*Given information*:
• • • •
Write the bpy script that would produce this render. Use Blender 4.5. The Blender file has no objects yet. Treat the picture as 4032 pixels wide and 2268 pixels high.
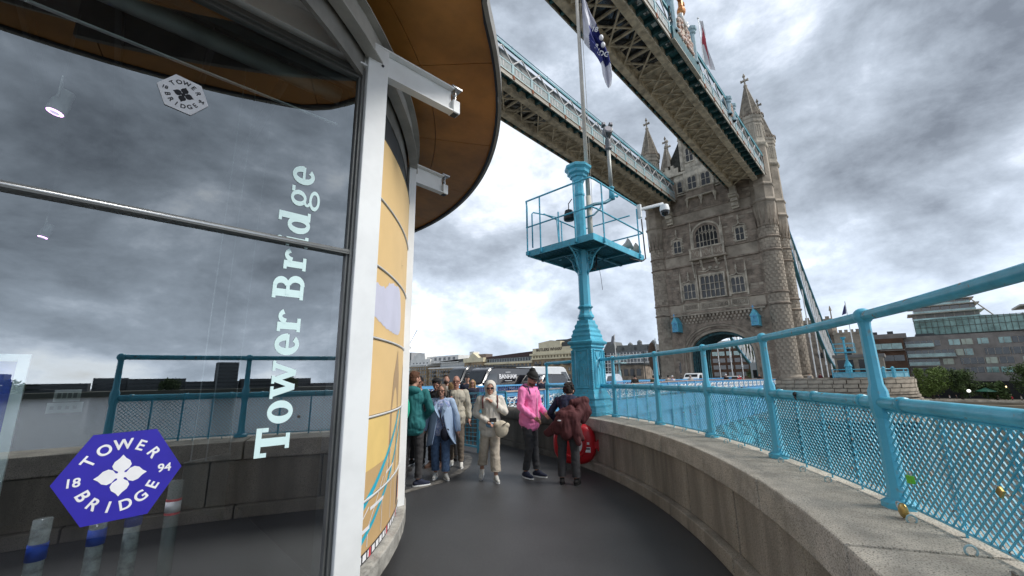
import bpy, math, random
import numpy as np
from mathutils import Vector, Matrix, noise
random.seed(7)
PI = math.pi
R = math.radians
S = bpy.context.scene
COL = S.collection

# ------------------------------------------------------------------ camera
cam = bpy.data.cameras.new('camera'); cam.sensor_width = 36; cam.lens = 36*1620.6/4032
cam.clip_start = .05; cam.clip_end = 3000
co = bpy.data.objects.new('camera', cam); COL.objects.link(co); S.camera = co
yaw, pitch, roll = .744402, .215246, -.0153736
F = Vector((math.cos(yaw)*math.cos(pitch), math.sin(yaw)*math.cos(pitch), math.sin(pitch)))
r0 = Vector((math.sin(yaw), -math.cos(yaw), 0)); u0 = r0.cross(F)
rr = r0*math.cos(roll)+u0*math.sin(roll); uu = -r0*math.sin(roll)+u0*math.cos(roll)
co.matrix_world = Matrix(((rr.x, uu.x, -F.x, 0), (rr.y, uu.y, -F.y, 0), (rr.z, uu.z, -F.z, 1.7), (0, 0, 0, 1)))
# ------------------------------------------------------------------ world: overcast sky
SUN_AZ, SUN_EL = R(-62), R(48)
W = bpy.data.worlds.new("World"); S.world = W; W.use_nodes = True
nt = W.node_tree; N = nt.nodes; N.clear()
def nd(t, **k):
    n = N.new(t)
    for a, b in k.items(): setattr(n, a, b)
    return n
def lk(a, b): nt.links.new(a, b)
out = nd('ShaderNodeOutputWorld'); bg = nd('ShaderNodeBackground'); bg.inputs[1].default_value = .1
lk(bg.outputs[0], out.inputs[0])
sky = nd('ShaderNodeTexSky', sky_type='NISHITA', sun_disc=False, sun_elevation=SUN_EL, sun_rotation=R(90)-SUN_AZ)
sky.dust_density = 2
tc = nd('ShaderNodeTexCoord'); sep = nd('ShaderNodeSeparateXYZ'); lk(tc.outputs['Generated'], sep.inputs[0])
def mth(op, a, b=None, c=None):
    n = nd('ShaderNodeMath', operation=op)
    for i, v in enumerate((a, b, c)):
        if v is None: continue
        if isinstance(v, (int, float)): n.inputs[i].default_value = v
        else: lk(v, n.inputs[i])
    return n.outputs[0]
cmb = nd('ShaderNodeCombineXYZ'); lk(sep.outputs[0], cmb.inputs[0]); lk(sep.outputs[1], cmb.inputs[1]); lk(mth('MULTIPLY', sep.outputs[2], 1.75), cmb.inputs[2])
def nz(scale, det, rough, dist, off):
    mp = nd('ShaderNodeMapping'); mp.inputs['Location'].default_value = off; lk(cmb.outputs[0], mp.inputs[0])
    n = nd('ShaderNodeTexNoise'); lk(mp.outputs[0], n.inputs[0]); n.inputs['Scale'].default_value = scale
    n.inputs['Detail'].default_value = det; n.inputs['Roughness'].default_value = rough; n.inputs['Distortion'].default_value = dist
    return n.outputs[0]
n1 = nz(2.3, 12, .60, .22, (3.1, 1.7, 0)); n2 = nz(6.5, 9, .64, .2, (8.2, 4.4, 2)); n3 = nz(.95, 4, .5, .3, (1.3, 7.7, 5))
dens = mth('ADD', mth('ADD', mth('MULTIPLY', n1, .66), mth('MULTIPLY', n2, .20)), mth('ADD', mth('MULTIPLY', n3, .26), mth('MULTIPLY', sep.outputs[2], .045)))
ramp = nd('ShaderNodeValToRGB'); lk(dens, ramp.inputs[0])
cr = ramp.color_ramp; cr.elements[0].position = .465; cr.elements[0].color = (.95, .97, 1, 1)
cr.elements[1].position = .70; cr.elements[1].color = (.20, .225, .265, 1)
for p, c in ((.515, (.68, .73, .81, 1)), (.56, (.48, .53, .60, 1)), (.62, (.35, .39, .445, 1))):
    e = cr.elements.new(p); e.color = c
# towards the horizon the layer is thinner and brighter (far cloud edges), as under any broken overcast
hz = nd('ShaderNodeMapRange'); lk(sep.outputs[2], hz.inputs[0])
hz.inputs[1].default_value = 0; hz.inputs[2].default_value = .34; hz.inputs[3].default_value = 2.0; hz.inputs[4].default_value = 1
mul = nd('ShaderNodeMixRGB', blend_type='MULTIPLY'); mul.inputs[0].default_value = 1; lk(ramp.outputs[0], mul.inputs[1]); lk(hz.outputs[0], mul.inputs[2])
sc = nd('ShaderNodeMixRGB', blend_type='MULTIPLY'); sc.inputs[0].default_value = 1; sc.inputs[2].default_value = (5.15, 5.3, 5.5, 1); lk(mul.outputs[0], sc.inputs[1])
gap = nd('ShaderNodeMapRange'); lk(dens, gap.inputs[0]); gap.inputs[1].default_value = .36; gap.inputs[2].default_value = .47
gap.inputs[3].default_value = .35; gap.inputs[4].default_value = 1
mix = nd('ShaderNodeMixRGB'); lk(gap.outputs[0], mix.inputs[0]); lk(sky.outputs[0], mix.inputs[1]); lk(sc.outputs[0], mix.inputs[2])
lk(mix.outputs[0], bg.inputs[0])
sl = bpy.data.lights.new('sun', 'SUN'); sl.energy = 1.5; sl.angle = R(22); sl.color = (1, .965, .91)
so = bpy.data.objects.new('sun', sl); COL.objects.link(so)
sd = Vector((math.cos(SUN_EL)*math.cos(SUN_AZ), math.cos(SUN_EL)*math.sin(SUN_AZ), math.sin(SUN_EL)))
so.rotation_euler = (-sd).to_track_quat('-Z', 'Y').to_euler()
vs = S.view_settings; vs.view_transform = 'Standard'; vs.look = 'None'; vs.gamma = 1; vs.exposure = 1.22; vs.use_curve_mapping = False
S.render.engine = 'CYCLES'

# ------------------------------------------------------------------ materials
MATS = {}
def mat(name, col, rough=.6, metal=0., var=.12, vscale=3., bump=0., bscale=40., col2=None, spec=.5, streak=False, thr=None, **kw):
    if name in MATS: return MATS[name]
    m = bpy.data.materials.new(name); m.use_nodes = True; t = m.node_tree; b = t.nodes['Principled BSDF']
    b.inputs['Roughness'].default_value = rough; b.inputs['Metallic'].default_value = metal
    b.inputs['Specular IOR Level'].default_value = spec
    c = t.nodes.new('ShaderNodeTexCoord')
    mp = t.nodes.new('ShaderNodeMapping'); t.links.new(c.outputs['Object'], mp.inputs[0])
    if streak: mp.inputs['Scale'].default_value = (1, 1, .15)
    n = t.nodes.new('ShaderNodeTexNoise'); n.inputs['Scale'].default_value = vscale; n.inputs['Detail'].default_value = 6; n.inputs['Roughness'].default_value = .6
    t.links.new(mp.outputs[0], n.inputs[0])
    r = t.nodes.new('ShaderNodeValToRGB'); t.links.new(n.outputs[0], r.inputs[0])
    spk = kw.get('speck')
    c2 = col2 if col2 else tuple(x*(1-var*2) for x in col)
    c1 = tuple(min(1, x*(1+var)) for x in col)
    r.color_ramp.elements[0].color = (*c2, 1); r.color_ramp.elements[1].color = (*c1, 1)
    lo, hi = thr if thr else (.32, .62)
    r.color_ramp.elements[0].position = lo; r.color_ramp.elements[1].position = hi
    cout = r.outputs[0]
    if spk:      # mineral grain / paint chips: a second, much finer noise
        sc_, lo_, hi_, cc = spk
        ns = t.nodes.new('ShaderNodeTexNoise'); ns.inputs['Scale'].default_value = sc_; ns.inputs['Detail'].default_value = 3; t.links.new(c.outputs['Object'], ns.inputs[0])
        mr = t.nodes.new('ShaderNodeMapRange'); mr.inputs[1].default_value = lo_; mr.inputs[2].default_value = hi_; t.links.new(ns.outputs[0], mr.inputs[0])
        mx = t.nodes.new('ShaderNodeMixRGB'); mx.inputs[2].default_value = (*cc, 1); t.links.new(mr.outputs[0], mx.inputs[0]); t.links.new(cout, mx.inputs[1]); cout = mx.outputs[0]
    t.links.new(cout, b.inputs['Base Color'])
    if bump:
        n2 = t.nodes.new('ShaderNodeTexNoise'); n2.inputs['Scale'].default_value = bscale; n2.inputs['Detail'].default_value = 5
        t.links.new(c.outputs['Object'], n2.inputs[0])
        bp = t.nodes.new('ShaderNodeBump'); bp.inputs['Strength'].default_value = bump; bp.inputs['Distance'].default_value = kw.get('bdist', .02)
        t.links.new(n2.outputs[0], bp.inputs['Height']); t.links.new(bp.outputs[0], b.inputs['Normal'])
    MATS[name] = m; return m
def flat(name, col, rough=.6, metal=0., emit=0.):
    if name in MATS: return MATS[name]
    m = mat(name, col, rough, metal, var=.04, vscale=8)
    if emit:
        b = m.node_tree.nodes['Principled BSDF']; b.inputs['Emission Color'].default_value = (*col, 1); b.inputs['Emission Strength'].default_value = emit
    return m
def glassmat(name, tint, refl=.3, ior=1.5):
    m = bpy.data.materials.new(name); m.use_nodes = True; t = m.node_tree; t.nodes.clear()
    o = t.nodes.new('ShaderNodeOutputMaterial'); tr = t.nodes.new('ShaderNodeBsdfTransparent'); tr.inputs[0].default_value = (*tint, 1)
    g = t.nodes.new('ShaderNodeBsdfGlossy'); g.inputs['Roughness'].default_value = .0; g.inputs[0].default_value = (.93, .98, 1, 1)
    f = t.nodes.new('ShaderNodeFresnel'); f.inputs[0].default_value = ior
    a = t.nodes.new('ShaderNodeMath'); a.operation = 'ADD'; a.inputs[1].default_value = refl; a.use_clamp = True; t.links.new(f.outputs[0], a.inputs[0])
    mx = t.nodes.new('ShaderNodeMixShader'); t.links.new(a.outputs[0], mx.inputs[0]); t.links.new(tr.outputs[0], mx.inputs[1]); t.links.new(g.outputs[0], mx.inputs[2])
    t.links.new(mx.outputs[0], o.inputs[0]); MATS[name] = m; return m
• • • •
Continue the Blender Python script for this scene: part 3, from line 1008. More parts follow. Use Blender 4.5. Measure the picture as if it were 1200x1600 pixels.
• • • •
Copy exactly the part of the material above that opens with the line containing "Write the bpy" and closes with the line containing "COL = S.collection", ends included. Drop the images.

Write the bpy script that would produce this render. Use Blender 4.5. The Blender file has no objects yet. Treat the picture as 4032 pixels wide and 2268 pixels high.
import bpy, math, random
import numpy as np
from mathutils import Vector, Matrix, noise
random.seed(7)
PI = math.pi
R = math.radians
S = bpy.context.scene
COL = S.collection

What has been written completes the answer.